Outro parlamentar da oposição, o deputado Kim Kataguiri (União Brasil-SP) afirma que "politicamente e juridicamente é mais fácil atacar o governo" na CPI do MST.

"Por já haver decisões judiciais contra invasores, fica muito mais fácil para a CPI do MST quebrar sigilo, fazer busca e apreensão e, eventualmente, até pedir a prisão dessas pessoas do que na CPI do dia 8, porque em relação a omissão do governo federal irá começar do zero. A do MST já começa com decisão judicial publicada", concluiu.

Lira deverá exercer influência na CPI do MST. O presidente da Casa pediu a Salles que ele atue com parcimônia e equilíbrio caso seja escolhido como relator. O pedido tem como base a relação tensa que o deputado teve com movimentos do campo nos últimos anos. A possibilidade de Salles ser o relator tem sido criticada por integrantes da base do governo.

 

Cortina de fumaça

Integrante da Direção Nacional do movimento, João Pedro Stedile avalia que a CPI foi instalada apenas para "desviar o foco de ilegalidades cometidas pelo agro. Stedile sugeriu investigações sobre as atividades de latifundiários e do agronegócio.

"O que deveria ter é uma CPI para investigar quem desmatou, quem invade terra indígena, quem tem invasão em área de quilombola, quem usa agrotóxico", pontuou.

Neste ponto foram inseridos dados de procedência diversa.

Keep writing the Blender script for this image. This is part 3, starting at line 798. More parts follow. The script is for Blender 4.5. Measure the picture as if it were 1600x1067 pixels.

Também integrante da comitiva que viajou com o presidente Lula à China neste mês, ele destacou que, durante as primeiras gestões petistas na Presidência da República, parte dos parlamentares de direita e de seus apoiadores sempre fez insinuações de que o MST vivia de dinheiro público.

Entretanto, lembrou que o movimento saiu fortalecido após mais de seis anos sob os governos de Michel Temer (MDB) e Jair Bolsonaro (PL). Para ele, a CPI foi criada para tentar desestabilizar o governo de Lula.

"Eles querem enquadrar o governo. Muito mais, do ponto de vista da luta política, [a CPI é] contra o governo do que contra nós. É como dizer ao governo: 'não avance na reforma agrária, não apresente plano de reforma agrária, não ajude o MST'", complementou.